As we’ve seen before, this is one of the few philosophical principles that would seem to have a direct implication for science: if there can be no infinities, then the universe must be finite, which restricts the possible cosmologies to finite ones (for example, a “closed universe” which is “finite but unbounded”).
As with other mathematical abstractions, this is not to say that the concept (as a mathematical one) is invalid. Both infinity and its inverse, infinitesimals, have mathematical value. But just as infinitesimals are abstractions which have value for calculation but no referent in reality (because reality isn’t infinitely divisible), so is infinity.
Given that, I do consider it meaningless to speak of different “sizes” of infinity, and I have yet to see a justification of that which did not reek of logical fallacies or sleight-of-definition. I believe that to attempt to extend the abstraction of infinity in such a way is to totally divorce oneself from relevance to reality in any form. Infinity is infinity, and one abstraction of endlessness can’t exceed another.
Tracing the conceptual hierarchy of mathematics in this way allows us to easily dispose of the notion sometimes encountered that as the universe is so well described by mathematics, perhaps reality is at base just mathematical equations.

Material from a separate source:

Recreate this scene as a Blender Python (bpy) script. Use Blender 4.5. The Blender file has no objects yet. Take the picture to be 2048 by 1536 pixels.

Such a Platonic notion is a clear example of the fallacy of the “stolen concept.” Mathematics describes the relationships between existents. To drop the existents yet attempt to retain mathematics is conceptually invalid because it is cut off from its own roots and validation. Mathematics is an abstraction: it has no independent existence outside of the concretes from which it is abstracted, any more than the concept “number” has an existence separate from things that can be counted, or the concept “apple” has an existence separate from the particular individual fruits it refers to. It is not that things exist because of mathematics; mathematics exists because of things.